The adjacent possible, a term first coined by scientist Stuart Kauffman, suggests a range of possibilities for new combinations, but a range with clear limits. These limits expand and change with each new combination, creating a new adjacent possible. "Think of it as a house that magically expands with each door you open," writes Johnson. "You begin in a room with four doors, each leading to a new room you haven't visited yet. These four rooms are the adjacent possible. But once you open one of those doors and stroll into that room, three new doors appear, each leading to a brand-new room that you couldn't have reached from your original starting point. Keep opening new doors and you'll eventually have a palace."

The adjacent possible is no less relevant to human innovation. Multiples in scientific discoveries occur because of the limits of the adjacent possible. Darwin and Wallace could not have reached their theories on natural selection if they had not pondered the breakthroughs of earlier scientists. In turn, their insights led to new insights into evolution and the development of life on earth.
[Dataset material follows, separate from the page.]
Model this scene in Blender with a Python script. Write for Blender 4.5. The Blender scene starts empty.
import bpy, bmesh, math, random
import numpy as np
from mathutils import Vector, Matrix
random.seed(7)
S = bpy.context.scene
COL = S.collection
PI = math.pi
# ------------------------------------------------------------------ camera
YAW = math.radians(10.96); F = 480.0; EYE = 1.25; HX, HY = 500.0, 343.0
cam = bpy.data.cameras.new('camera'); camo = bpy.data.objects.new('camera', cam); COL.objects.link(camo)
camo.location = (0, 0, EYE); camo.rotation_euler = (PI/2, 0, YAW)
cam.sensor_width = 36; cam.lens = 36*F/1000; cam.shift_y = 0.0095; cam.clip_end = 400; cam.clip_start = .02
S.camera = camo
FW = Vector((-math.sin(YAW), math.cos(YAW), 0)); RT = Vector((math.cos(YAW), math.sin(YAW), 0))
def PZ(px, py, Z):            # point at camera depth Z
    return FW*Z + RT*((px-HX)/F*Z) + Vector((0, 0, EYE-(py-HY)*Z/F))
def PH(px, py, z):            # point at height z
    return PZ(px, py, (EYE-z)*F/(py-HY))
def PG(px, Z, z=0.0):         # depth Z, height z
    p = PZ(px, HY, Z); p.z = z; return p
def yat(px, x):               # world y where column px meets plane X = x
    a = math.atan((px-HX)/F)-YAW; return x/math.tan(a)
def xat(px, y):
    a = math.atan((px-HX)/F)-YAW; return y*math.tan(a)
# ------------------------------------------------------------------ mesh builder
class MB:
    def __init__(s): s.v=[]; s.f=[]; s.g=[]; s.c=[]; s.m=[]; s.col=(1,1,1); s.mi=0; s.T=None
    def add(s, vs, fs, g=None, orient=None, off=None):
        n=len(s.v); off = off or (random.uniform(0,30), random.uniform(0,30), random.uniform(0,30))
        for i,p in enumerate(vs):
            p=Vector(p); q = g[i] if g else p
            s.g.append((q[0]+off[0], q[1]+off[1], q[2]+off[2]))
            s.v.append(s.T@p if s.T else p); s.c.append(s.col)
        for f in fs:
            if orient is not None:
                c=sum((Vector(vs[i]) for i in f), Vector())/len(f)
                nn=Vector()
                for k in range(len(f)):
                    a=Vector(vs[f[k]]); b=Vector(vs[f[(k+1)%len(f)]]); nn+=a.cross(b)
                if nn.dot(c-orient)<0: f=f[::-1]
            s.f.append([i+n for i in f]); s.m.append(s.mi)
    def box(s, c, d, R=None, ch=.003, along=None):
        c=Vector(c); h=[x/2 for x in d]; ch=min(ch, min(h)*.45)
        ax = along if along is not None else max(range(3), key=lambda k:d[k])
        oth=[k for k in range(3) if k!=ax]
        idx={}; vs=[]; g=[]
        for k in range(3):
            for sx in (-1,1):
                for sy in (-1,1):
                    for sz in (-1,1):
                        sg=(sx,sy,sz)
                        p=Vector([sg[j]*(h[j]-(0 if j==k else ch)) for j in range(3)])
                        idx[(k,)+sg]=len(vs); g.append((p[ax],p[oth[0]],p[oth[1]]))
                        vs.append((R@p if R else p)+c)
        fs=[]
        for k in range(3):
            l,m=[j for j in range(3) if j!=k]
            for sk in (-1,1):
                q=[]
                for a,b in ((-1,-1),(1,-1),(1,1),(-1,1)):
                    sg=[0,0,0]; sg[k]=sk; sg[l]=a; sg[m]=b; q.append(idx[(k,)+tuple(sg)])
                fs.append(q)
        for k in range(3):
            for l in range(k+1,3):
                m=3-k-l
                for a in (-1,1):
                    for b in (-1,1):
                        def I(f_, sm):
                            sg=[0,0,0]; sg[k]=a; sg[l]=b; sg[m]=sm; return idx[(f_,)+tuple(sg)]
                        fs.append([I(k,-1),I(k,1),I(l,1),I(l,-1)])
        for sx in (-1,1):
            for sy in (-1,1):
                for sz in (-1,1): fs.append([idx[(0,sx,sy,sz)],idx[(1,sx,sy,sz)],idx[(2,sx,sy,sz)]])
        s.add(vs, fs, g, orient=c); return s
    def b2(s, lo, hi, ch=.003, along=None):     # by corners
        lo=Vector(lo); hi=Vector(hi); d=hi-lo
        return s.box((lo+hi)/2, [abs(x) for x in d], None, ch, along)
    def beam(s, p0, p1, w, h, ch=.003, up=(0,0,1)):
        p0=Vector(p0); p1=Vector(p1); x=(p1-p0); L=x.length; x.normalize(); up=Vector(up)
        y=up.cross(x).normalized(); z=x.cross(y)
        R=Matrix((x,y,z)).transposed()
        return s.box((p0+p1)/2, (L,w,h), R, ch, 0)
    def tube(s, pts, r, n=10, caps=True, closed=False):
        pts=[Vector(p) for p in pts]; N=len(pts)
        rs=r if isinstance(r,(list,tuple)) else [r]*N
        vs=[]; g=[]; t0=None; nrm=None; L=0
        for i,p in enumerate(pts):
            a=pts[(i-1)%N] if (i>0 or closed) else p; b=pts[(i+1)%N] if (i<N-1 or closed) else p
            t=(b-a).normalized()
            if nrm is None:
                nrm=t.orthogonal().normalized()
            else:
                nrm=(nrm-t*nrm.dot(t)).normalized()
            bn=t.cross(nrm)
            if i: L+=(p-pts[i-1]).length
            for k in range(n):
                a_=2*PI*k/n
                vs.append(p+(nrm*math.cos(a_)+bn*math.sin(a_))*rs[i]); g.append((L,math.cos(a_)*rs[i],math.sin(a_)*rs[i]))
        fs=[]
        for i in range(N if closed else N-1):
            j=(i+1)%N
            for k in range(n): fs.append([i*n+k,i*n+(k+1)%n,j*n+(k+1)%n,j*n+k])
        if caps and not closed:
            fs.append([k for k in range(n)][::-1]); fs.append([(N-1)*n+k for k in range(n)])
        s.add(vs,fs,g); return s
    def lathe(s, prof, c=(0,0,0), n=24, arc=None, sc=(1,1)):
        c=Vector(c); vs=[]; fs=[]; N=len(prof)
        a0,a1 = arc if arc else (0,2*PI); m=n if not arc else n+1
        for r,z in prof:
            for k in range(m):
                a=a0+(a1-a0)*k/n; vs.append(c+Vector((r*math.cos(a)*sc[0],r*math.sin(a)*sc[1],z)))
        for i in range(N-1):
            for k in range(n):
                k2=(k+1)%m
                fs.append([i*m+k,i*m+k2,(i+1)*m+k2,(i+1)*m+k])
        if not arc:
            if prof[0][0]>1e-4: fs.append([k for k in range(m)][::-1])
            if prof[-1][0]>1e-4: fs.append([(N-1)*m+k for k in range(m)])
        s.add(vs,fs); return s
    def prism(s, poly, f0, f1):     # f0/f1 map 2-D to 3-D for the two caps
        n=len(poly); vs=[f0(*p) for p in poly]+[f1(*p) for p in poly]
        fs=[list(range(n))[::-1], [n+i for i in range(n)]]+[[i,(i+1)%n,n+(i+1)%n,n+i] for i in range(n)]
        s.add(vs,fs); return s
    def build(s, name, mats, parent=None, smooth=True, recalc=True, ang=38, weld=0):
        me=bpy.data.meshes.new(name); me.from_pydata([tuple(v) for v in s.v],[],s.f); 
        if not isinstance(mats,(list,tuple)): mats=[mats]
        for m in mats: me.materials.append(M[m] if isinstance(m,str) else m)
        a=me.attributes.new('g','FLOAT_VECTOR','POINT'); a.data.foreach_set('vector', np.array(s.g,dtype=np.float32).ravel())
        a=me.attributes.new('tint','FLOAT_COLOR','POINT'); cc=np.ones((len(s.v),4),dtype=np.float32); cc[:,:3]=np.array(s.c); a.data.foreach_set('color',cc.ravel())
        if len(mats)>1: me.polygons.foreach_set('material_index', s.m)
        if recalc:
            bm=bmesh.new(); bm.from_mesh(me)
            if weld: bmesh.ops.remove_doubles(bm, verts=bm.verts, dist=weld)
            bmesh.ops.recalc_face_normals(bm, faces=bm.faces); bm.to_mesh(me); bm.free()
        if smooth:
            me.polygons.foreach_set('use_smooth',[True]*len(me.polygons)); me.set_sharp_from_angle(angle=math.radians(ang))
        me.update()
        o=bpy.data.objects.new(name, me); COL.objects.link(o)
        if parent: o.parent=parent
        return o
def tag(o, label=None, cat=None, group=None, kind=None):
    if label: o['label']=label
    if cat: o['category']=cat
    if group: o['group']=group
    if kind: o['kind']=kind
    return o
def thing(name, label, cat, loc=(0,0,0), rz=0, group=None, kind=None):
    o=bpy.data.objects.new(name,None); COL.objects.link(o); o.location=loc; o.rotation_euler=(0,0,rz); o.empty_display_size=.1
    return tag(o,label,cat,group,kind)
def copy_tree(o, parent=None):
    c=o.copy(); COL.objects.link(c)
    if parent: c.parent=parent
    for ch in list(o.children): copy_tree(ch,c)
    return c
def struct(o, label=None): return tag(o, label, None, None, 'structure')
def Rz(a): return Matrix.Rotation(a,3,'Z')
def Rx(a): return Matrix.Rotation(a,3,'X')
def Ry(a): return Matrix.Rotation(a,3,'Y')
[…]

The limits and possibilities of the adjacent possible are even more apparent when we consider major technological innovations in our time. If the founders of YouTube had tried to execute their idea in 1995, it would have been a "spectacular flop," writes Johnson, as the early internet could not yet support video sharing. YouTube needed the invention of hi-speed internet connections and Adobe Flash technology to work. And of course, all of that sits upon even earlier innovations, like the World Wide Web, the computer, and electric power transmission.

The next question in the book that emerges from the idea of the adjacent possible is what types of environments lead to an expanded adjacent possible. If the combination of existing elements is what produces the next stage, then what environments encourage those combinations? Johnson points to liquid networks, innovative systems "on the edge of chaos," where there is the proper mixture of chaos and order for serendipitous chance meetings occur. In the human realm, these networks are found in places where people, and the ideas and beliefs they carry, intermingle freely. Port cities and trading routes were the edge of chaos in the ancient world; today, cities are still hubs of innovation (the average resident of a cities with five million people is three times more creative than the average residents of a town of a hundred thousand, in terms of patents and inventions per capita), but we also have environments on the internet where diverse individuals and ideas chance upon each other to innovate.

Johnson's ideas on the adjacent possible and innovation contain important insights for how we perceive military innovation.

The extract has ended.